K.T. MCFARLAND: I know, I know.
GENERAL DAVID PETRAEUS: But if I ever ran, I'd take him up on his offer.
MCFARLAND: OK. Alright, so we're...
PETRAEUS: He said he would quit Fox.
MCFARLAND: I know.
FOLKENFLIK: That tape was later obtained by The Washington Post's Bob Woodward. Ailes claimed to be joking but Sherman reports Ailes was serious and had also been urging New Jersey Governor Chris Christie to run for president. Several former executives at other television news divisions said that would be a firing offense, but that Ailes is insulated; first, by Fox's huge profits and the backing of a boss who plays in politics too, media mogul Rupert Murdoch.
Yet as Newsmax's Chris Ruddy notes, Ailes didn't get his favored candidate and Obama won twice.

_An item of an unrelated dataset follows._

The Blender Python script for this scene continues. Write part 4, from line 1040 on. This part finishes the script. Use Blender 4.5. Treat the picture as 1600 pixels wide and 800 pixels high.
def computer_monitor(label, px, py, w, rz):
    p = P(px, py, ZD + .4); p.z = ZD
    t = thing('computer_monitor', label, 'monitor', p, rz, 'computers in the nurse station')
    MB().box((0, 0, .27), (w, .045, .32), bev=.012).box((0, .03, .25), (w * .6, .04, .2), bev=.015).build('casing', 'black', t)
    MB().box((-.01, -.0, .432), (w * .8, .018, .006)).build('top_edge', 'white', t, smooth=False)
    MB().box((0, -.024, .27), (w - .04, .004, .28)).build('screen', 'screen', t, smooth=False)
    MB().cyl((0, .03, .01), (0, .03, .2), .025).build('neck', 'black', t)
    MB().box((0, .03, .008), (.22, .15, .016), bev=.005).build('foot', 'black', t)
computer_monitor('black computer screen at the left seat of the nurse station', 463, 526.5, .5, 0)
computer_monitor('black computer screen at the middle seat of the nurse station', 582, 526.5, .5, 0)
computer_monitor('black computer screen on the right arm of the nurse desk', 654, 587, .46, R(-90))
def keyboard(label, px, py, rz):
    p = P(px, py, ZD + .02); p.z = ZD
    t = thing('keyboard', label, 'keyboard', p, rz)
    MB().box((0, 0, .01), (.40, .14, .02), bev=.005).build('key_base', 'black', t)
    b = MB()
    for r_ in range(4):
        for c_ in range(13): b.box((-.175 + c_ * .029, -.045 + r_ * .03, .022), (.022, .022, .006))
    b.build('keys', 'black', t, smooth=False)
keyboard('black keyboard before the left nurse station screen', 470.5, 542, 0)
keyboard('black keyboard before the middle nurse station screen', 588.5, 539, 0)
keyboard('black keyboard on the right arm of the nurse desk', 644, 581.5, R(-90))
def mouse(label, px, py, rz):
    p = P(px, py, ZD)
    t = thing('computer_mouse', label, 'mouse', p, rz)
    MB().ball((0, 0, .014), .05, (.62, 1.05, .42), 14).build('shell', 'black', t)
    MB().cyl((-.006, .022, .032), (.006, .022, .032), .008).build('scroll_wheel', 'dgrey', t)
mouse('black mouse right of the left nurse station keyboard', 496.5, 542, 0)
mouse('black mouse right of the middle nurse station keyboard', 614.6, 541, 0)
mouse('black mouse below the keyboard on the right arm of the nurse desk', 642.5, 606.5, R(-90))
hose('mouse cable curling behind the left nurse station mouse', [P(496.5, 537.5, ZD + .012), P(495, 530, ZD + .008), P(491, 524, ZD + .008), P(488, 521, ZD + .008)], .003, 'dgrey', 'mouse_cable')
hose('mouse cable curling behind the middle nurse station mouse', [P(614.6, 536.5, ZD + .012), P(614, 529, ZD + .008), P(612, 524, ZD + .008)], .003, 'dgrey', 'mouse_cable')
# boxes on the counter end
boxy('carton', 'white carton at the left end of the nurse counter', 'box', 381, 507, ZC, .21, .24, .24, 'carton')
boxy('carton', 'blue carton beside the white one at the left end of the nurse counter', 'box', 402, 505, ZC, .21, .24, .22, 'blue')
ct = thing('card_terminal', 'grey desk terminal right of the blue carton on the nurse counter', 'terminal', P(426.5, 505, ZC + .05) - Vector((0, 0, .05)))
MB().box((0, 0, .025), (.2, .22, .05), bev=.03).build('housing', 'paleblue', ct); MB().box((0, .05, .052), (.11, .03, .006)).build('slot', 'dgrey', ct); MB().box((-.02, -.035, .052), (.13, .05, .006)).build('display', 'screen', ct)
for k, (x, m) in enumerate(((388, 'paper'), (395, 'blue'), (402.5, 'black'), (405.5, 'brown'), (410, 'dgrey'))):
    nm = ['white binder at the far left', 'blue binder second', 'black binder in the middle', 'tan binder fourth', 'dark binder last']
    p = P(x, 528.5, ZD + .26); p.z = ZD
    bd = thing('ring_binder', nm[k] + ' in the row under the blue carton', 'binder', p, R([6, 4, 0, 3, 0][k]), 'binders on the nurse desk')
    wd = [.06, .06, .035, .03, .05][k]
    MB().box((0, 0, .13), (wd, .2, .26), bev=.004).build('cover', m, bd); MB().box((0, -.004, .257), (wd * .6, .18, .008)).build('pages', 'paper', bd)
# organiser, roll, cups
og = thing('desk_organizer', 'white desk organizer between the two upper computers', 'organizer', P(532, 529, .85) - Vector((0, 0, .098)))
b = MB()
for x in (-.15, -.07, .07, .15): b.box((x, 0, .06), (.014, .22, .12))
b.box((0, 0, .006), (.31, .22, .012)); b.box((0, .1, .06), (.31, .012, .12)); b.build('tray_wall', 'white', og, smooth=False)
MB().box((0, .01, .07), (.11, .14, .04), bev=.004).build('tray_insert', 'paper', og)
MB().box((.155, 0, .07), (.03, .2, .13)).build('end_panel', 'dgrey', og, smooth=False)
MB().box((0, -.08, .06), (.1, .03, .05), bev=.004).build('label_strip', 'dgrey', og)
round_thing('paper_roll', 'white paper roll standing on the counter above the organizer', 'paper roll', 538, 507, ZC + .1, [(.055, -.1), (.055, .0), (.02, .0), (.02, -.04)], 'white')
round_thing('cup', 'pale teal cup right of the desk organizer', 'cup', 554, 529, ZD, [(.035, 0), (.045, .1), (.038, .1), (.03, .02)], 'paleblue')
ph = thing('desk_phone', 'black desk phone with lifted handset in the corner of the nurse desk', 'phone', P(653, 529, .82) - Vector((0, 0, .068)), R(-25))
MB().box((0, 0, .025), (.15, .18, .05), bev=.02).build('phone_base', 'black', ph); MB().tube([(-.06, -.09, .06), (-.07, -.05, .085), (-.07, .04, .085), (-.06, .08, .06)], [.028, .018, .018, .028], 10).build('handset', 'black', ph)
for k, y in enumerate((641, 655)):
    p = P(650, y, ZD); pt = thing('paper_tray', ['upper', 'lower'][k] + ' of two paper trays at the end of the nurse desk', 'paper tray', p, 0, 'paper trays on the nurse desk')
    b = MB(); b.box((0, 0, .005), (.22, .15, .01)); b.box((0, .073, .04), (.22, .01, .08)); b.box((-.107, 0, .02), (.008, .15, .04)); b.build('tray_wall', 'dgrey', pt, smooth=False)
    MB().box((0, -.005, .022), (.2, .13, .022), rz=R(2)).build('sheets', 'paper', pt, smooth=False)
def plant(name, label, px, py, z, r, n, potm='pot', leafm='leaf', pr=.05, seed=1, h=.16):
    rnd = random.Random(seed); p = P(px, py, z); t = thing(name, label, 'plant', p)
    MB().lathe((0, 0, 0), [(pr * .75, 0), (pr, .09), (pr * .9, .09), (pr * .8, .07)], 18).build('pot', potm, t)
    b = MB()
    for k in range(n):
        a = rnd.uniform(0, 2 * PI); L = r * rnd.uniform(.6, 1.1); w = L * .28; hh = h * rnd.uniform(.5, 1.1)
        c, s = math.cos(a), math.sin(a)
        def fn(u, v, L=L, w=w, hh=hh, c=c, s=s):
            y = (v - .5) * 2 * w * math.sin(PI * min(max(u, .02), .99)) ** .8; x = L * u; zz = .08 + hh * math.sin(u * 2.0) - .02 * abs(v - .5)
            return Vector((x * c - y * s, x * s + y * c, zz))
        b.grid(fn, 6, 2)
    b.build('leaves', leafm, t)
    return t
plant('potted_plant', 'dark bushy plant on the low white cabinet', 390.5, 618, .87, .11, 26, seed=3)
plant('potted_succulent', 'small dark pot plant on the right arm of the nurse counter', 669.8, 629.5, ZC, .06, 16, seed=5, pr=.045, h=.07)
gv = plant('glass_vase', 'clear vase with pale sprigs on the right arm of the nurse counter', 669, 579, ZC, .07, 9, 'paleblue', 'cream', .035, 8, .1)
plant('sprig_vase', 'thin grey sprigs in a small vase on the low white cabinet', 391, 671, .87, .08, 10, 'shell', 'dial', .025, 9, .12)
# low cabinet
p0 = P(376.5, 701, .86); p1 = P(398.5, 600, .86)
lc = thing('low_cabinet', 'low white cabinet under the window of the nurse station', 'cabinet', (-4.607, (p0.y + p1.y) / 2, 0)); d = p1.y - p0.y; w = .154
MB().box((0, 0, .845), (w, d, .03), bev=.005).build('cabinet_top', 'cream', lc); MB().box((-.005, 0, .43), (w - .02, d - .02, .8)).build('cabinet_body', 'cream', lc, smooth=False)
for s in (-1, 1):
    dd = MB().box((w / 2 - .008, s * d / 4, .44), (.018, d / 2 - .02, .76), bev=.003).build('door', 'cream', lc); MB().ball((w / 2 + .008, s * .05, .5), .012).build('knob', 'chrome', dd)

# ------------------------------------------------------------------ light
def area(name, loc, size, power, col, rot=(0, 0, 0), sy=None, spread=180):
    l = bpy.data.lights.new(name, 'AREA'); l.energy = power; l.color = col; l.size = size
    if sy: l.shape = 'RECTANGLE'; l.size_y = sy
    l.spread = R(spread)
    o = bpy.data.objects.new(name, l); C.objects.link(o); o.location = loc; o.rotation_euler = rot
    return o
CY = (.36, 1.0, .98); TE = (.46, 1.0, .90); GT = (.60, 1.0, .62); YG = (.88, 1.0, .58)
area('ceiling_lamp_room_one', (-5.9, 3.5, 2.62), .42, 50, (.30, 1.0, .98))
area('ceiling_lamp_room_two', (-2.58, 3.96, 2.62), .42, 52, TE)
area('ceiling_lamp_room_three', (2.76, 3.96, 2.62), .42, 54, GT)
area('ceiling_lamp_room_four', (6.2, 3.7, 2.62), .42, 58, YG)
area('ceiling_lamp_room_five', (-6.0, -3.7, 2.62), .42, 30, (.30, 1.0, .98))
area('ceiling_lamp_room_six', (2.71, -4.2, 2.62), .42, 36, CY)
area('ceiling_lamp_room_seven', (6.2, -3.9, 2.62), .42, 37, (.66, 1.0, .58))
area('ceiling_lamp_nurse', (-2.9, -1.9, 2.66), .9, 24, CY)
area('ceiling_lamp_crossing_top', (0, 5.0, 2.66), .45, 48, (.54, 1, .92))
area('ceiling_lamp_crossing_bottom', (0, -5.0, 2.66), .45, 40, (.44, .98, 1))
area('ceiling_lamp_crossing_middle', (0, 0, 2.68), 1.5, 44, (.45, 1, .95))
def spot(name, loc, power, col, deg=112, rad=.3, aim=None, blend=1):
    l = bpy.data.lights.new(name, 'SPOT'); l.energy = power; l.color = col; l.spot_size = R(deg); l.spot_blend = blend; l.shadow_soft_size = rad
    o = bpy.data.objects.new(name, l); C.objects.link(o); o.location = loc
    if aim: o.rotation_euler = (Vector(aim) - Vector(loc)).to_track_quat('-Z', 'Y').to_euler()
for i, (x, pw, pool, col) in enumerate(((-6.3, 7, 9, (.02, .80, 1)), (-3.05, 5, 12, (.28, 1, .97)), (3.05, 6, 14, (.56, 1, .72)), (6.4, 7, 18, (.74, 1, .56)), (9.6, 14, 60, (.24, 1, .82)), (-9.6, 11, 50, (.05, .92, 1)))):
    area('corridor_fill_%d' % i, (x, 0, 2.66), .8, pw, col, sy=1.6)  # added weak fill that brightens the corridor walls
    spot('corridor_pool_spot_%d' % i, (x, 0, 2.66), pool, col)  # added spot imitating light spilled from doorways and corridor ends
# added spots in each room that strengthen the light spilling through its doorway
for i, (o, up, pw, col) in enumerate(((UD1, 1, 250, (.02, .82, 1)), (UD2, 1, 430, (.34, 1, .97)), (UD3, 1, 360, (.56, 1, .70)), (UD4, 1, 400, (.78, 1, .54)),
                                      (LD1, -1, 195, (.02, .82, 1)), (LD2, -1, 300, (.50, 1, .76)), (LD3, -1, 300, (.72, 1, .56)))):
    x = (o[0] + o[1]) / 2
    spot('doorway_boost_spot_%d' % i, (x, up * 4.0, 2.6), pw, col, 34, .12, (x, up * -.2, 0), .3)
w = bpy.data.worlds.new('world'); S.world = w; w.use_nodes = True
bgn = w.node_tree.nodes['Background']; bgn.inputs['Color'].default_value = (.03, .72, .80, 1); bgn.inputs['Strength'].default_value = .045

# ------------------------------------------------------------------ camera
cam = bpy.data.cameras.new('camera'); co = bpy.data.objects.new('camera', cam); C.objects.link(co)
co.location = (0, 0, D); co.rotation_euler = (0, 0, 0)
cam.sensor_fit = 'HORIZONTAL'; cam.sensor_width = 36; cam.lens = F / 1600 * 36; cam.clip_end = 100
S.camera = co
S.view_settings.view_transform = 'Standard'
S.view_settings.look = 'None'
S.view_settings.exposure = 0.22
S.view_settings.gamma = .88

RUDDY: So the idea if Roger Ailes got up and said: I'm going to run the Republican Party, I'm going to pick the Republican candidate for president in the primaries, I'm going to then get him elected - you know, none of that happened. So it's a bit laughable sometimes that people have this view that somehow he's controlling the Republican Party.
FOLKENFLIK: Media critics reviewing Sherman's book in Slate and The Washington Post questioned whether it proved Ailes influence in dividing the nation. Fox News's best rated show commands about one percent of the country nightly. Its ratings are falling and the average age of its audience is rising.
Sherman says that misses the point.
SHERMAN: Cable news defines where the end zones are and where the terms of debate are. And it's this kind of ambient background conversation that's on in doctors' offices, and airports and people clicking on at home. And while the numbers are small, it's always there. And so, you know, whenever there's a headline - heath care debate, debt ceiling - the impact on American life is huge.
FOLKENFLIK: Ailes and Fox refused to cooperate with Sherman and have denounced him for failing to review his findings with them before publishing. Nor did Fox respond to requests for comments for this story.
David Folkenflik, NPR News, New York.